Why Taylor Expansion (1st order, multilvariable) is the best approximation of f(x) by polynomials?

Question

I don't how to start the question here, to use "ball" to solve problem seems very hard for me... Could anyone please help?

Answer 1

The problem, as stated, doesn't seem to be correct.
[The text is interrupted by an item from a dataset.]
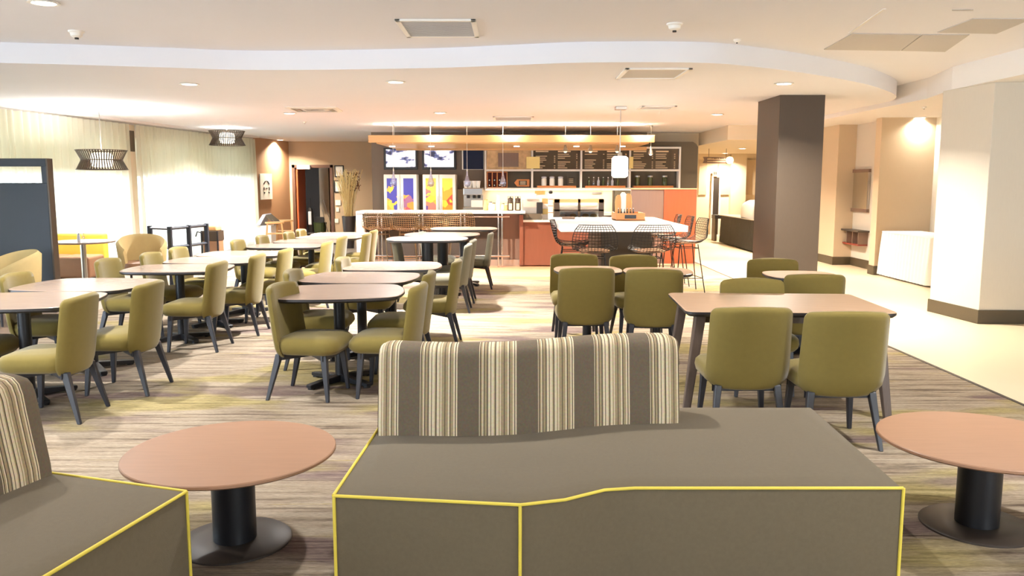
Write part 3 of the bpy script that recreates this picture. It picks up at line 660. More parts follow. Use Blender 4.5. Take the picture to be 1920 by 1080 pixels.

Consider $f:\mathbb{R}^n\rightarrow \mathbb{R}$ given by $f(x) = a_0+b_0\cdot x$ for some $a_0 \in \mathbb{R}$ and $b_0 \in \mathbb{R}^n$. Then we see the first approximation of $f$ at some point $x^\ast$ is itself which we could write as $f(x)= a_0+b_0\cdot x^\ast+b_0(x-x^\ast)$. Now, consider $p(x)$ a first order polynomial $p(x) = f(x^\ast) + b_1\cdot (x-x^\ast)$ where $b_1 \neq b_0$, i.e. $p(x^\ast) = f(x^\ast)$ but $p(x)\neq f(x)$.

Now, observe \begin{align} |f(x)-p(x)|= |(b_0-b_1)\cdot(x-x^\ast)|. \end{align} If we choose $x$ such that $(x-x^\ast)\perp (b_0-b_1)$, which is always possible for any neighborhood of $x^\ast$, we see $|f(x)-p(x)| = 0$ but $|x-x^\ast| \neq 0$. Thus there can't exists $\eta>0$ such that $|f(x)-p(x)|\geq\eta|x-x^\ast|$ for any neighborhood of $x^\ast$.